In our family, food is a barometer of every aspect of health: spiritual, physical, emotional, social, cultural.  As such, it needs careful tending and attention, and through food, the other aspects of life also receive their due.  This is one of my mom’s most powerful legacies to her children, and I know we are grateful for it.  Especially when someone visits my garden and tastes a strawberry and says, “That’s not what strawberries from the store taste like!”

Thanks Mom.  Have a wonderful day!


2 thoughts on “Happy Birthday Mom!

  1. I think your experience might be a rare thing among our generation. I grew up on processed foods and only came to discover more interesting food as an adult. Having supped at your table, I can sure say I’m glad for your skill set and experience!

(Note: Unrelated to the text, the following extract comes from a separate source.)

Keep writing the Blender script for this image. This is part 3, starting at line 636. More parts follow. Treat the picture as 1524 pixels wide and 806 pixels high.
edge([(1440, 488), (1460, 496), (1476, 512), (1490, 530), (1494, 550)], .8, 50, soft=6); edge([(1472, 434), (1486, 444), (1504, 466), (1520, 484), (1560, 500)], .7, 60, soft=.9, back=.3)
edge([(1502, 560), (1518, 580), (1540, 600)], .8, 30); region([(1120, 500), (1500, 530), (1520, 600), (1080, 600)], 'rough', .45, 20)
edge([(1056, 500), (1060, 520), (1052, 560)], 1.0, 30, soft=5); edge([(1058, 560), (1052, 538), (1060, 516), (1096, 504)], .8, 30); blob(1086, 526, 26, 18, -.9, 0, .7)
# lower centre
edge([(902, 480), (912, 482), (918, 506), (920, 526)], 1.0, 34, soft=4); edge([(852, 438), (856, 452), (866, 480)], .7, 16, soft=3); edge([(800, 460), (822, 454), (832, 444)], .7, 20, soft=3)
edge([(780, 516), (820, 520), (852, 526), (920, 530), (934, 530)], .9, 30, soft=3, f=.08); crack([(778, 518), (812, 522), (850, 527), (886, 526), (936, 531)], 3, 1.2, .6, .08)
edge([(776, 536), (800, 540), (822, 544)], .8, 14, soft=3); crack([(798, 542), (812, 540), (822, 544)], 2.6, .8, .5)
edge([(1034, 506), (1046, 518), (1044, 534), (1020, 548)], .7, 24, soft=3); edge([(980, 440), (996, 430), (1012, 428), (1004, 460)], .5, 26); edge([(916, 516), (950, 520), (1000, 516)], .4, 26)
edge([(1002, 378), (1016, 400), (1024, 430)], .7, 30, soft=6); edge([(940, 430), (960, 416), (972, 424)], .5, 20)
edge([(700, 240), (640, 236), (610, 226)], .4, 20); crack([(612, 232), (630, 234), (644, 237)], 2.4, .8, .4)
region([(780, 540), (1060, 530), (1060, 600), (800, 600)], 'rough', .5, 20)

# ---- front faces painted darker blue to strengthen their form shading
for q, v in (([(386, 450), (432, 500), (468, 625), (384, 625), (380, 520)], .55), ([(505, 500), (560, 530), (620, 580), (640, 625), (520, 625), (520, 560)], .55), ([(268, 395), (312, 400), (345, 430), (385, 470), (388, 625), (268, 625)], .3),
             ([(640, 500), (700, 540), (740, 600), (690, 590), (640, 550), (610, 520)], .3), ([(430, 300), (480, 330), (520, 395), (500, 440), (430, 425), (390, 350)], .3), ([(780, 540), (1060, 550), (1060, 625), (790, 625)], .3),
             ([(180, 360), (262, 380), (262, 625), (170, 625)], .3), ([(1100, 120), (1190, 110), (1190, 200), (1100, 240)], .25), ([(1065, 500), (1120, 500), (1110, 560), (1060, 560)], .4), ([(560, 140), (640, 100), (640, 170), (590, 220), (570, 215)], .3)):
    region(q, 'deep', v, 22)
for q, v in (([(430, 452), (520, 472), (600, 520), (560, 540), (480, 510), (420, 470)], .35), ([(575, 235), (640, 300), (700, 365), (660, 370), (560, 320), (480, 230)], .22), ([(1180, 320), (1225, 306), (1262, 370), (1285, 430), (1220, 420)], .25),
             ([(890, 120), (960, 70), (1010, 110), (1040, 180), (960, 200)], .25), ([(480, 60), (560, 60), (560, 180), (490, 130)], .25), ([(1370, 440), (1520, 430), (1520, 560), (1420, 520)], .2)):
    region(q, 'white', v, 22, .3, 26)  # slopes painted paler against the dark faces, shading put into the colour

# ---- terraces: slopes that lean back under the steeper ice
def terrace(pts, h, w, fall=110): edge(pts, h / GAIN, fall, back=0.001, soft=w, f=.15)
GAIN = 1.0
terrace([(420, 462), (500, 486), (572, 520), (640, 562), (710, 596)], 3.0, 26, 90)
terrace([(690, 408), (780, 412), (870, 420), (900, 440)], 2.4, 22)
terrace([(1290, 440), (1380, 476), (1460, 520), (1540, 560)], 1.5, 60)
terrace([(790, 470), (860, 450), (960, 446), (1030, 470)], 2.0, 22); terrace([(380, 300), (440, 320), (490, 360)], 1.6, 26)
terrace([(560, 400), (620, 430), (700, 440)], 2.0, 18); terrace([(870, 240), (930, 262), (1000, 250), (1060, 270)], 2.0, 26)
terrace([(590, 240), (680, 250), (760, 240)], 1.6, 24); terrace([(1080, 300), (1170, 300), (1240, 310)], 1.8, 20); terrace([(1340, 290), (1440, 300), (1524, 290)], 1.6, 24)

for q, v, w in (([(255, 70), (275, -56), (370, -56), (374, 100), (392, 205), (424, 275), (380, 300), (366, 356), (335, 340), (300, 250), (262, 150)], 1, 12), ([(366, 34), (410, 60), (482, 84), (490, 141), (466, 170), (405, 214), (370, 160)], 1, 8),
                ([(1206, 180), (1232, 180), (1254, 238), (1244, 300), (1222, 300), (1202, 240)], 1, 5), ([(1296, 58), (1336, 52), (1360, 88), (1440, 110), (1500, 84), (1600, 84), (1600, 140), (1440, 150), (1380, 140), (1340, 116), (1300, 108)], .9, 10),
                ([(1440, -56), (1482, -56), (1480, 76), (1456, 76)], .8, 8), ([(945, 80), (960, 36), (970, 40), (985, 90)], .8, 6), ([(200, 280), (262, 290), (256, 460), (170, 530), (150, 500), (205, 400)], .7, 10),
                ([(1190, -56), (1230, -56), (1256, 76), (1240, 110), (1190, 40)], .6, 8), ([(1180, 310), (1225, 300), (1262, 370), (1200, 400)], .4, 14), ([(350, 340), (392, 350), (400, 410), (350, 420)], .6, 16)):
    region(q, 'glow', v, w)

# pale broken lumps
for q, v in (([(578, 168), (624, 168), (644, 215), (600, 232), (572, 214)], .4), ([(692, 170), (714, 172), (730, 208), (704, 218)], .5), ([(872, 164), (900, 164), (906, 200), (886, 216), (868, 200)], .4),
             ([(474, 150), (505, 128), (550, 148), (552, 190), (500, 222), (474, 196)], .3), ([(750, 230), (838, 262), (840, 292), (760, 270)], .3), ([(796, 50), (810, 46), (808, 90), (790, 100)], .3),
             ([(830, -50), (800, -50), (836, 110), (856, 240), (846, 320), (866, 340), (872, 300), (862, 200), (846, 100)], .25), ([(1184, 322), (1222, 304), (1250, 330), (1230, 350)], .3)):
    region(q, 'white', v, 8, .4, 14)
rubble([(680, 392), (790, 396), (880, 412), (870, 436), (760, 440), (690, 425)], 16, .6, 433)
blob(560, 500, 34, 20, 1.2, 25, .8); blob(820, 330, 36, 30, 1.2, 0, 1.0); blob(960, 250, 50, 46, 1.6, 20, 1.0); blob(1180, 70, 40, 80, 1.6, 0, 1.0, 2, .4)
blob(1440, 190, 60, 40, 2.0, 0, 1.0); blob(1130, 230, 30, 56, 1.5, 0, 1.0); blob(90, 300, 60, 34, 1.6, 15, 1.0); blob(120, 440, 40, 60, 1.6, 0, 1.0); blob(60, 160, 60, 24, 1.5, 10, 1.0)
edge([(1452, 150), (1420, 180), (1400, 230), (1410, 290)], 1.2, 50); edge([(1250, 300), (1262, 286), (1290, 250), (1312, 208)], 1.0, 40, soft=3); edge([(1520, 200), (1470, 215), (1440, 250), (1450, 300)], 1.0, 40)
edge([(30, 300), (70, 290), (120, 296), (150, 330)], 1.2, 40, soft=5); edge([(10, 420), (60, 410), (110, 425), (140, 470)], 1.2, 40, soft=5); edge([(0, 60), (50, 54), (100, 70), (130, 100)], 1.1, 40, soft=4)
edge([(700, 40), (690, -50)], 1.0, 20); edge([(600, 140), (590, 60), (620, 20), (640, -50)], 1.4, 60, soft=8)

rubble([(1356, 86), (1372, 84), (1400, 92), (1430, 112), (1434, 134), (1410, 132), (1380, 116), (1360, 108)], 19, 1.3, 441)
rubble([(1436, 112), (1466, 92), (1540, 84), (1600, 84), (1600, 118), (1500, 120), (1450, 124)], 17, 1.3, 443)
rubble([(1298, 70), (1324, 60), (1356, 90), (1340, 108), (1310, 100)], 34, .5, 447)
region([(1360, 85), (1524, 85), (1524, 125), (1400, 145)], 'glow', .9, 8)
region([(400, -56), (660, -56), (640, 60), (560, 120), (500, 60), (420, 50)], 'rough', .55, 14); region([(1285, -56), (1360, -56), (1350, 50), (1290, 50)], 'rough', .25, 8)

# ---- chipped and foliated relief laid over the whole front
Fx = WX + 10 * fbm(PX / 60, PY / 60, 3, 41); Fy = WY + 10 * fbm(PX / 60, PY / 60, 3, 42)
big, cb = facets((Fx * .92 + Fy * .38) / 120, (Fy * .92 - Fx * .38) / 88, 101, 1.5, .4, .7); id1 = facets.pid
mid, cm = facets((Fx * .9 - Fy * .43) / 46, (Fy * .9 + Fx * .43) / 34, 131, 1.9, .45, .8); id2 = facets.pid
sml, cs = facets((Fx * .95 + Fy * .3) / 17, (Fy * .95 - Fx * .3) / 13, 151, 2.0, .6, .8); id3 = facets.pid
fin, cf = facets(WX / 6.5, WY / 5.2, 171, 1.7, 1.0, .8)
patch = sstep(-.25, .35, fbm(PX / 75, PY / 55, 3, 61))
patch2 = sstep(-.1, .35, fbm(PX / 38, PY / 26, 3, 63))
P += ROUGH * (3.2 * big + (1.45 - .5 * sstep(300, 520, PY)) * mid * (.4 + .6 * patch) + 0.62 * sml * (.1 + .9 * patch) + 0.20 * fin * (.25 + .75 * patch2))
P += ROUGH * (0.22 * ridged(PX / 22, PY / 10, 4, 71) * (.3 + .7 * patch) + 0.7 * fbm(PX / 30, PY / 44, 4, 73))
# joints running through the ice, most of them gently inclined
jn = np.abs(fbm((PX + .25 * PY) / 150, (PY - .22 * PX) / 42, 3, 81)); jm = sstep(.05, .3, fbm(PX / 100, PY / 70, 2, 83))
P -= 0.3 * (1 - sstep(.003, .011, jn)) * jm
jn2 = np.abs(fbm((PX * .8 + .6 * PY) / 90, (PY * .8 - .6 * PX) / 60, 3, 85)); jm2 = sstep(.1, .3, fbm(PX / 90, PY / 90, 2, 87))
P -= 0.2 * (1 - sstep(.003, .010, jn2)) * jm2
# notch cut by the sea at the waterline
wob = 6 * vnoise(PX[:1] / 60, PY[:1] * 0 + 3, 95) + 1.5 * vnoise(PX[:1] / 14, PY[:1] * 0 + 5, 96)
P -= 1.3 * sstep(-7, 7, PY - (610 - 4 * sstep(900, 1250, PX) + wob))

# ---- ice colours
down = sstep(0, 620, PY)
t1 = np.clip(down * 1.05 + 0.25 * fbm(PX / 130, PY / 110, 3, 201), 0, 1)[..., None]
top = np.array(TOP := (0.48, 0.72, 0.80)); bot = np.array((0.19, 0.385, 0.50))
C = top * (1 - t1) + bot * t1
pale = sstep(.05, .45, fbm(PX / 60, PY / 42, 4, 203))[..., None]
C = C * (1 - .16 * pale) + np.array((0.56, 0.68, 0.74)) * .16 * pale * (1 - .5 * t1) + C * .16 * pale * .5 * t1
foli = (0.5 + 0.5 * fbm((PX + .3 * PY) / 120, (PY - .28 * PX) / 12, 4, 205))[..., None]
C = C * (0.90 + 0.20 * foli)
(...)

    1. You know, when I was a kid, I always wondered how our generation would be special. Then when we seemed the tail end of Gen X, there didn’t seem to be much hope! But I think I’m coming to realize that our generation is an important transitional one, who may well be the ones who can move us forward because there are some of us who still have ties to the past. That’s a bit vague, but I mean that ours was the first generation where most parents worked full time outside the home, where industrial processed food became the norm, etc. But others of us were raised by the hippies and back-to-the landers, and still others grew up in small communities (even smaller than yours 🙂 !) where the industrialized world nudged in during our childhoods. That diversity of experience seems to me to potentially hold some hope for future visions. What do you think? (Can you tell this is something that I’ve been pondering recently?!) And, you’re right–I feel really blessed to have been taught the skills that I was.